Corolario de esta eficientísima abulia hacia la paz en el campo, el silencio del presidente Duque, de su Gobierno y su partido, ante el escándalo que toca a uno de sus dirigentes, José Félix Lafaurie, presidente de Fedegán, por presunta complicidad con paramilitares que en los 90 despojaron 4.000 hectáreas en Urabá y Córdoba, y decapitaron con motosierra a quienes presentaron resistencia. En confesión de la verdad ante la JEP, el exgerente del Fondo Ganadero de Córdoba, Benito Osorio, comprometió a Lafaurie con paramilitares como Mancuso y con generales condenados por asesinato como Rito Alejo del Río. Osorio fue sentenciado a prisión por expropiación de tierras en asocio de paramilitares.

Pero el caso pertenece apenas al último capítulo de una saga centenaria escrita con sangre: es el capítulo de la contrarreforma agraria agenciada por la troica de paramilitares, gamonales y políticos que, tras sus revelaciones en Justicia y Paz, debuta ahora en la JEP. Se comprenderá por qué ha querido el uribismo destruir el tribunal de justicia transicional. En la entraña de nuestra historia medra una minoría que acapara la tierra, paga impuestos irrisorios o ninguno, usufructúa la inversión pública que besa sus predios y engorda en el modelo predominante de tierra sin hombres y hombres sin tierra. Bloqueada la modernización en estos lares, sin Estado, sin tierra, sin trabajo, desfallece la vida del campesino y hierve el conflicto social. 

Salomón Kalmanovitz presenta ejemplo al canto: la hacienda El Ubérrimo es  tierra potencialmente agrícola dedicada a ganadería extensiva. Son 1.500 hectáreas urbanizables, valorizadas con riego y drenaje a cargo del Estado, su dueño la declara por 17 veces menos de su valor comercial. No valdría, según nuestro analista, $8.600 millones sino $165.000 millones. En consecuencia, tampoco debería pagar $178 millones de impuestos.

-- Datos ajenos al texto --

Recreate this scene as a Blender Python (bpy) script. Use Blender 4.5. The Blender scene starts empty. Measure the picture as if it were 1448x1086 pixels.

La derecha dio siempre en la flor de calificar como sovietizante cualquier intento de expropiación con indemnización por su valor comercial de tierras inexplotadas. Política típicamente liberal que en toda Europa y en Japón se aplicó sin anestesia, coco de las élites que mandan en éste nuestro país, el más conservador del continente, el de mayor concentración de la propiedad agraria.  Sovietizante les pareció la Ley 200 de López Pumarejo, y desataron la Violencia; la de Lleras Restrepo, y la sepultaron en Chicoral. Sovietizante les parece cualquier alusión al recurso legal ratificado aun por la Ley 60 de 1994. ¿Cómo prevalecen ellas, pues, por encima del sentido común y de la historia? Haciéndole pistola a la reforma rural.